--- Begin ---
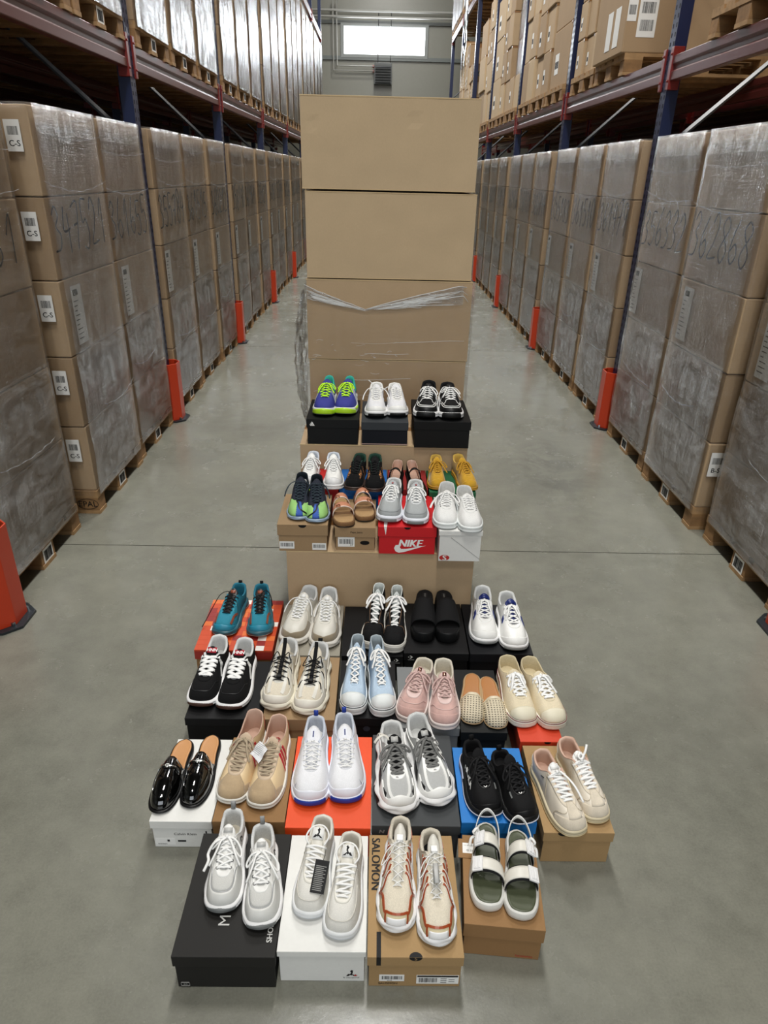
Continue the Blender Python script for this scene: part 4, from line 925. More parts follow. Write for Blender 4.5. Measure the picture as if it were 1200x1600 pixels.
        if style == 'bars':
            for k in range(rows): run(*E[k])
            for k in range(rows-1): run(E[k][0], E[k+1][1], -.0025)
        elif style == 'cross':
            run(*E[0])
            for k in range(rows-1): run(E[k][0], E[k+1][1], 0); run(E[k][1], E[k+1][0], .0012)
        elif style == 'zig':
            for k in range(rows-1): run(E[k][0], E[k+1][1], 0); run(E[k][1], E[k+1][0], .0012)
        T = (E[-1][0]+E[-1][1])/2; T.z = max(mid(T.y), T.z)+.002; T.y -= .004
        if knot:
            for e in E[-1]: mb.tube(catmull([e, e.lerp(T, .5)+Vector((0, 0, .003)), T+Vector((0, 0, .002))], 4), w/2, 6, flat=flat, upv=(0, .25, 1))
            mb.tube([T+Vector((-.004, -.001, .001)), T+Vector((0, 0, .003)), T+Vector((.004, .001, .001))], w*.75, 8, flat=.8)
        if bow:
            for sg in (-1, 1):
                a = R_.uniform(.75, 1.15)*spread; b = R_.uniform(-.3, 1)
                Q = [T, T+Vector((sg*.014*a, .004, .004)), T+Vector((sg*.032*a, .010*b+.004, -.002)), T+Vector((sg*.046*a, .020*b+.012, -.016)), T+Vector((sg*.044*a, .030*b+.016, -.021)), T+Vector((sg*.028*a, .022*b+.014, -.006)), T+Vector((sg*.010*a, .010, .003)), T]
                mb.tube(catmull(Q, 5), w/2, 6, flat=max(flat, .4), upv=(0, .25, 1))
                if tails:
                    Q = [T, T+Vector((sg*.012, .012, .003)), T+Vector((sg*.024*a, .032, -.004)), T+Vector((sg*.034*a, .050, -.014+.004*b)), T+Vector((sg*(.046*a), .064, -.028))]
                    mb.tube(catmull(Q, 5), w/2, 6, flat=flat, upv=(0, .25, 1))
        elif tails:
            for sg in (-1, 1):
                a = R_.uniform(.8, 1.2)
                Q = [T, T+Vector((sg*.018, .0, .006)), T+Vector((sg*.036*a, .006, -.004)), T+Vector((sg*.05*a, .022, -.026)), T+Vector((sg*.055*a, .045, -.045))]
                mb.tube(catmull(Q, 5), w/2, 6, flat=flat, upv=(0, .25, 1))
        s.T = T; return s.fin(mb, 'laces', mat)
    def loose_lace(s, pts, w, mat, flat=.4): mb = MB(); mb.tube(catmull([Vector(p) for p in pts], 6), w/2, 6, flat=flat); return s.fin(mb, 'lace_end', mat)
    def eyelets(s, mat, rows=6, s0=.13, s1=.56, h=.89, R=.0032, r=.0009):
        for sg in (-1, 1):
            for k in range(rows):
                t = lerp(s0, s1, k/(rows-1))*sg; mb = MB(); mb.torus(s.U(t, h)+s.N(t, h)*.0016, s.N(t, h), R, r, 10, 5); s.fin(mb, 'eyelet', mat)
    def eyestay(s, mat, lo=.80, a=.60, off=.0012, name='eyestay'): return s.patch(name, -a, a, lo, .995, mat, off=off, nv=5)
    def toecap(s, mat, a=.30, top=.55, name='toe_cap', off=.0014, shape=1.6, base=.0): return s.patch(name, -a, a, base, lambda t: base+(top-base)*max(.02, 1-(abs(t)/a)**shape), mat, off=off)
    def mudguard(s, mat, a=.46, h0=.30, h1=.42, name='mudguard', wob=.05): return s.patch(name, -a, a, 0, lambda t: (h0+(h1-h0)*min(1, abs(t)/.25)+wob*sin(abs(t)*18))*(1 if abs(t) < a*.8 else max(.05, (a-abs(t))/(a*.2))), mat)
    def counter(s, mat, a=.16, top=.6, name='heel_counter'): return s.patch(name, 1-a, 1+a, 0, lambda t: top*(1-.5*(abs(t-1)/a)**2), mat)
    def heeltab(s, mat, ht=.024, wd=.011, name='heel_pull_tab', tilt=-.004):
        x, y, z = s.inn(1.0); mb = MB(); P = [(-.002, y-.002, z-.015), (0, y-.003, z), (0, y+tilt, z+ht*.8), (0, y+tilt+.003, z+ht), (0, y+tilt+.006, z+ht*.8), (0, y+.006, z)]
        V = [[Vector((-wd/2, p[1], p[2])), Vector((wd/2, p[1], p[2]))] for p in P]; mb.grid(lambda i, j: V[i][j], len(V), 2); return s.fin(mb, name, mat, solid=.0015)
    def arch(s, name, yl, ym, H, mat, thick=.003, n=18, k=6, ins=0, zoff=0, e=.75, parent=None, w=1.0):
        """band over the foot: yl=(y0,y1) on the outer side, ym on the inner side, fractions of L"""
        mb = MB(); L = s.L
        def edge(y, sg):
            best = None
            for q in range(0, 101):
                x_, y_ = s.out(sg*q/100, ins)
                if best is None or abs(y_-y) < best[0]: best = (abs(y_-y), x_)
            return best[1]*w
        es = [(edge(lerp(yl[0], yl[1], j/(k-1))*L, 1), edge(lerp(ym[0], ym[1], j/(k-1))*L, -1), j/(k-1)) for j in range(k)]
        def P(i, j, d):
            a, b, q = es[j]; f = i/(n-1); th = pi*f; x = lerp(a, b, (1-cos(th))/2); y = lerp(lerp(yl[0], yl[1], q), lerp(ym[0], ym[1], q), f)*L
            HH = H(q) if callable(H) else H; z = s.zs(y)+zoff+HH*sin(th)**e; nx = (x-(a+b)/2); nv = Vector((nx*.9, 0, max(.01, z-s.zs(y)))).normalized()
            return Vector((x, y, z))+nv*d
        mb.grid(lambda i, j: P(i, j, thick), n, k); c = len(mb.v); mb.grid(lambda i, j: P(i, j, 0), n, k, flip=True)
        per = [j for j in range(k)]+[i*k+k-1 for i in range(1, n)]+[(n-1)*k+j for j in range(k-2, -1, -1)]+[i*k for i in range(n-2, 0, -1)]
        for a, b in zip(per, per[1:]+per[:1]): mb.f.append((b, a, c+a, c+b)); mb.m.append(0)
        s.P_arch = P; return s.fin(mb, name, mat, parent)
    def footbed(s, mat, inset=.006, rim=.004, name='footbed', rimmat=None):
        mb = MB(); n = 60; r1 = []; z_ = lambda y: s.zs(y)
        rings = [(inset-.0005, .0), (inset, .0022), (inset+.005, .0010), (inset+.010, .0008)]
        k = len(rings)
        def P(i, j):
            t = -1+2*i/n; x, y = s.out(t, rings[j][0]); return Vector((x, y, z_(y)+rings[j][1]))
        mb.grid(P, n, k, closeu=True, flip=True); cap(mb, n, k, k-1)
        return s.fin(mb, name, mat)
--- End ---
#### PROBLEM DESCRIPTION
In the copy, include no pictures; restate the listing above exactly.

#### RESPONSE TO THIS TASK
Continue the Blender Python script for this scene: part 4, from line 925. More parts follow. Write for Blender 4.5. Measure the picture as if it were 1200x1600 pixels.
        if style == 'bars':
            for k in range(rows): run(*E[k])
            for k in range(rows-1): run(E[k][0], E[k+1][1], -.0025)
        elif style == 'cross':
            run(*E[0])
            for k in range(rows-1): run(E[k][0], E[k+1][1], 0); run(E[k][1], E[k+1][0], .0012)
        elif style == 'zig':
            for k in range(rows-1): run(E[k][0], E[k+1][1], 0); run(E[k][1], E[k+1][0], .0012)
        T = (E[-1][0]+E[-1][1])/2; T.z = max(mid(T.y), T.z)+.002; T.y -= .004
        if knot:
            for e in E[-1]: mb.tube(catmull([e, e.lerp(T, .5)+Vector((0, 0, .003)), T+Vector((0, 0, .002))], 4), w/2, 6, flat=flat, upv=(0, .25, 1))
            mb.tube([T+Vector((-.004, -.001, .001)), T+Vector((0, 0, .003)), T+Vector((.004, .001, .001))], w*.75, 8, flat=.8)
        if bow:
            for sg in (-1, 1):
                a = R_.uniform(.75, 1.15)*spread; b = R_.uniform(-.3, 1)
                Q = [T, T+Vector((sg*.014*a, .004, .004)), T+Vector((sg*.032*a, .010*b+.004, -.002)), T+Vector((sg*.046*a, .020*b+.012, -.016)), T+Vector((sg*.044*a, .030*b+.016, -.021)), T+Vector((sg*.028*a, .022*b+.014, -.006)), T+Vector((sg*.010*a, .010, .003)), T]
                mb.tube(catmull(Q, 5), w/2, 6, flat=max(flat, .4), upv=(0, .25, 1))
                if tails:
                    Q = [T, T+Vector((sg*.012, .012, .003)), T+Vector((sg*.024*a, .032, -.004)), T+Vector((sg*.034*a, .050, -.014+.004*b)), T+Vector((sg*(.046*a), .064, -.028))]
                    mb.tube(catmull(Q, 5), w/2, 6, flat=flat, upv=(0, .25, 1))
        elif tails:
            for sg in (-1, 1):
                a = R_.uniform(.8, 1.2)
                Q = [T, T+Vector((sg*.018, .0, .006)), T+Vector((sg*.036*a, .006, -.004)), T+Vector((sg*.05*a, .022, -.026)), T+Vector((sg*.055*a, .045, -.045))]
                mb.tube(catmull(Q, 5), w/2, 6, flat=flat, upv=(0, .25, 1))
        s.T = T; return s.fin(mb, 'laces', mat)
    def loose_lace(s, pts, w, mat, flat=.4): mb = MB(); mb.tube(catmull([Vector(p) for p in pts], 6), w/2, 6, flat=flat); return s.fin(mb, 'lace_end', mat)
    def eyelets(s, mat, rows=6, s0=.13, s1=.56, h=.89, R=.0032, r=.0009):
        for sg in (-1, 1):
            for k in range(rows):
                t = lerp(s0, s1, k/(rows-1))*sg; mb = MB(); mb.torus(s.U(t, h)+s.N(t, h)*.0016, s.N(t, h), R, r, 10, 5); s.fin(mb, 'eyelet', mat)
    def eyestay(s, mat, lo=.80, a=.60, off=.0012, name='eyestay'): return s.patch(name, -a, a, lo, .995, mat, off=off, nv=5)
    def toecap(s, mat, a=.30, top=.55, name='toe_cap', off=.0014, shape=1.6, base=.0): return s.patch(name, -a, a, base, lambda t: base+(top-base)*max(.02, 1-(abs(t)/a)**shape), mat, off=off)
    def mudguard(s, mat, a=.46, h0=.30, h1=.42, name='mudguard', wob=.05): return s.patch(name, -a, a, 0, lambda t: (h0+(h1-h0)*min(1, abs(t)/.25)+wob*sin(abs(t)*18))*(1 if abs(t) < a*.8 else max(.05, (a-abs(t))/(a*.2))), mat)
    def counter(s, mat, a=.16, top=.6, name='heel_counter'): return s.patch(name, 1-a, 1+a, 0, lambda t: top*(1-.5*(abs(t-1)/a)**2), mat)
    def heeltab(s, mat, ht=.024, wd=.011, name='heel_pull_tab', tilt=-.004):
        x, y, z = s.inn(1.0); mb = MB(); P = [(-.002, y-.002, z-.015), (0, y-.003, z), (0, y+tilt, z+ht*.8), (0, y+tilt+.003, z+ht), (0, y+tilt+.006, z+ht*.8), (0, y+.006, z)]
        V = [[Vector((-wd/2, p[1], p[2])), Vector((wd/2, p[1], p[2]))] for p in P]; mb.grid(lambda i, j: V[i][j], len(V), 2); return s.fin(mb, name, mat, solid=.0015)
    def arch(s, name, yl, ym, H, mat, thick=.003, n=18, k=6, ins=0, zoff=0, e=.75, parent=None, w=1.0):
        """band over the foot: yl=(y0,y1) on the outer side, ym on the inner side, fractions of L"""
        mb = MB(); L = s.L
        def edge(y, sg):
            best = None
            for q in range(0, 101):
                x_, y_ = s.out(sg*q/100, ins)
                if best is None or abs(y_-y) < best[0]: best = (abs(y_-y), x_)
            return best[1]*w
        es = [(edge(lerp(yl[0], yl[1], j/(k-1))*L, 1), edge(lerp(ym[0], ym[1], j/(k-1))*L, -1), j/(k-1)) for j in range(k)]
        def P(i, j, d):
            a, b, q = es[j]; f = i/(n-1); th = pi*f; x = lerp(a, b, (1-cos(th))/2); y = lerp(lerp(yl[0], yl[1], q), lerp(ym[0], ym[1], q), f)*L
            HH = H(q) if callable(H) else H; z = s.zs(y)+zoff+HH*sin(th)**e; nx = (x-(a+b)/2); nv = Vector((nx*.9, 0, max(.01, z-s.zs(y)))).normalized()
            return Vector((x, y, z))+nv*d
        mb.grid(lambda i, j: P(i, j, thick), n, k); c = len(mb.v); mb.grid(lambda i, j: P(i, j, 0), n, k, flip=True)
        per = [j for j in range(k)]+[i*k+k-1 for i in range(1, n)]+[(n-1)*k+j for j in range(k-2, -1, -1)]+[i*k for i in range(n-2, 0, -1)]
        for a, b in zip(per, per[1:]+per[:1]): mb.f.append((b, a, c+a, c+b)); mb.m.append(0)
        s.P_arch = P; return s.fin(mb, name, mat, parent)
    def footbed(s, mat, inset=.006, rim=.004, name='footbed', rimmat=None):
        mb = MB(); n = 60; r1 = []; z_ = lambda y: s.zs(y)
        rings = [(inset-.0005, .0), (inset, .0022), (inset+.005, .0010), (inset+.010, .0008)]
        k = len(rings)
        def P(i, j):
            t = -1+2*i/n; x, y = s.out(t, rings[j][0]); return Vector((x, y, z_(y)+rings[j][1]))
        mb.grid(P, n, k, closeu=True, flip=True); cap(mb, n, k, k-1)
        return s.fin(mb, name, mat)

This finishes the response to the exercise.